(Bloomberg) -- Billionaire Changpeng Zhao stepped down as chairman of crypto exchange Binance.US a week after pleading guilty to Department of Justice charges and relinquishing his chief executive officer role at Binance’s global business.

Zhao retains an economic interest in Binance.US but has transferred his voting rights via a proxy arrangement and will no longer be involved in governance, the platform said Tuesday in a post on social media service X.

Binance Holdings Ltd. and Zhao last week pleaded guilty to US anti-money laundering and sanctions violations and will pay fines of $4.3 billion and $50 million respectively. Zhao faces up to 10 years in prison but may get no more than 18 months under a plea deal that allows the exchange to continue operating.

Zhao quit as CEO of Binance Holdings under the deal, which resolved a criminal probe into the world’s largest crypto exchange. Binance.US is a separate corporate entity intended to serve American clients.

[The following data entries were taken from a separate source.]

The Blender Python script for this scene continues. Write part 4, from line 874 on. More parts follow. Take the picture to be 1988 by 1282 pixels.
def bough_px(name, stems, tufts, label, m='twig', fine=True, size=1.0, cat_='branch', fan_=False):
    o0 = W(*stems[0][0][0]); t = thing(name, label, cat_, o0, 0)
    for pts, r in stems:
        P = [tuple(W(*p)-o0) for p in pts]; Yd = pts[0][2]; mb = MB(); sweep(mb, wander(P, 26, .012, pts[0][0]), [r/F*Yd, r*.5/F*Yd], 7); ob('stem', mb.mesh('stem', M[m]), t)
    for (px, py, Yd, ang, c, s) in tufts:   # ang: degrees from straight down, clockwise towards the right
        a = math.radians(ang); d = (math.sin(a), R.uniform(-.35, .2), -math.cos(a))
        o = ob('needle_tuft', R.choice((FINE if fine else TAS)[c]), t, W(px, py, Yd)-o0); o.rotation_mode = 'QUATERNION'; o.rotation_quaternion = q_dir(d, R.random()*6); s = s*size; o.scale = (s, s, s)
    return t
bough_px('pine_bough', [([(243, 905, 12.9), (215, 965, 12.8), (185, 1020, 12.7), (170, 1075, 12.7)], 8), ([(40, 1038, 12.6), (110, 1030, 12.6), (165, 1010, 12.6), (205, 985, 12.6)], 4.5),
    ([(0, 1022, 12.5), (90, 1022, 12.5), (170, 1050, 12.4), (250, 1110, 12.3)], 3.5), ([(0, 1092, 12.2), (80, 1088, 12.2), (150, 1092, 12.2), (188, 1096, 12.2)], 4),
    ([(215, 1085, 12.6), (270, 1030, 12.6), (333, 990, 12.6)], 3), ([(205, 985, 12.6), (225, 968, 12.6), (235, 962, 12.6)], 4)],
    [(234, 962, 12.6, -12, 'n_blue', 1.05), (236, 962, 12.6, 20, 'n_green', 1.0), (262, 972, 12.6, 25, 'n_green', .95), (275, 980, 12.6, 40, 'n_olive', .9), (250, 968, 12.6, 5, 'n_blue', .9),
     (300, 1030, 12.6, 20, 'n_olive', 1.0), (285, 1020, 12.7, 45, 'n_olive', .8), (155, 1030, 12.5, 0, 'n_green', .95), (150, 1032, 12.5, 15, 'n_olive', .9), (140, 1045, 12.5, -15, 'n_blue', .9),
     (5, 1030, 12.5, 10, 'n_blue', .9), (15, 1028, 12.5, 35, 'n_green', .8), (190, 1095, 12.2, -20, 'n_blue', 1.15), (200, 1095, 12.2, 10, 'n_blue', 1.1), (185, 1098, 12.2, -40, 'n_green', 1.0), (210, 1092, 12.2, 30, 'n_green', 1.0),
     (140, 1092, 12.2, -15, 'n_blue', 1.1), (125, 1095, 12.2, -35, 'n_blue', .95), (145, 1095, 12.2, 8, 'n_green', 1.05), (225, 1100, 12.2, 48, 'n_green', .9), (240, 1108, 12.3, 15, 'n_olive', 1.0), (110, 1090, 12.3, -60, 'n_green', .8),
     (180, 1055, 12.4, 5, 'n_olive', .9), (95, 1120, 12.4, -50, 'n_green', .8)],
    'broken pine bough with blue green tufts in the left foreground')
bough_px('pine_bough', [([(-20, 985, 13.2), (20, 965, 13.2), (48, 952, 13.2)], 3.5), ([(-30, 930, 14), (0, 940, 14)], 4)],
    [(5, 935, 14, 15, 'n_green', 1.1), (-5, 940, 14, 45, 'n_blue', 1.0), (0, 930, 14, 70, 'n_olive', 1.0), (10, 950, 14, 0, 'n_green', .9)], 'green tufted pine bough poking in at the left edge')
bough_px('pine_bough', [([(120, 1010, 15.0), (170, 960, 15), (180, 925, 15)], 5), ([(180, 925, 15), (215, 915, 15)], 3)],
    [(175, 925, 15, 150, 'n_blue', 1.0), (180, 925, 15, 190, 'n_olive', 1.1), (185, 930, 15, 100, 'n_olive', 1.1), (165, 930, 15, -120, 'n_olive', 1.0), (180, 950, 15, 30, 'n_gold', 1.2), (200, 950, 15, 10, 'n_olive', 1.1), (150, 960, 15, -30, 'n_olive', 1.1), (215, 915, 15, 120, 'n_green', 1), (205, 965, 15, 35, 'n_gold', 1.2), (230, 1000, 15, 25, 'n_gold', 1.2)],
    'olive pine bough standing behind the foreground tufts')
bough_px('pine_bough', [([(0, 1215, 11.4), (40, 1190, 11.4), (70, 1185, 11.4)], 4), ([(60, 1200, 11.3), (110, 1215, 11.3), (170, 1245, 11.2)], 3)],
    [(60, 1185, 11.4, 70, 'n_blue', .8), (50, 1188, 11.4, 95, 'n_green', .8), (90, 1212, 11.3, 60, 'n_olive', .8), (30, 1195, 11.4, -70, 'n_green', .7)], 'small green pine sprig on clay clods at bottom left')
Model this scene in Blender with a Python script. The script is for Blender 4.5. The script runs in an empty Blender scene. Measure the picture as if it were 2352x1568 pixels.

Both companies, together with Zhao, face an ongoing US Securities and Exchange Commission lawsuit.

Read more: Binance Pleads Guilty, Loses CZ, Pays Fines to End Legal Woes

The agency in June accused Binance and Zhao of mishandling customer funds, misleading investors and regulators, and breaking securities rules. The SEC alleged Zhao and Binance secretly controlled the Binance.US platform’s operations. Binance has rejected the claims and vowed to defend itself.

Binance’s Woes

Zhao is the founder of the Binance platform, which burst onto the crypto scene in 2017 but has seen its dominance of digital-asset spot and derivatives trading wane this year under the weight of a web of regulatory investigations. 

Since the SEC lawsuit, Binance.US lost banking support, suspended dollar deposits and cut its workforce. The exchange’s market share collapsed. 

While the plea deal reduces the tail risk of major turbulence at Binance Holdings, the digital-asset industry’s linchpin global trading venue, Zhao’s successor as CEO Richard Teng faces the tough task of reshaping the company to avoid regulatory landmines.

Read more: New Binance CEO Teng’s First Job Is to Avert Customer Exodus

In his first blog as CEO, Teng said on Monday that Binance has “turned the page” on historical challenges and over the past two years “systematically worked to address its past compliance issues.”

Teng told Fortune in an interview that Binance will adopt a conventional corporate structure, including a headquarters and a board of directors. The company will boost transparency about its finances, according to the report.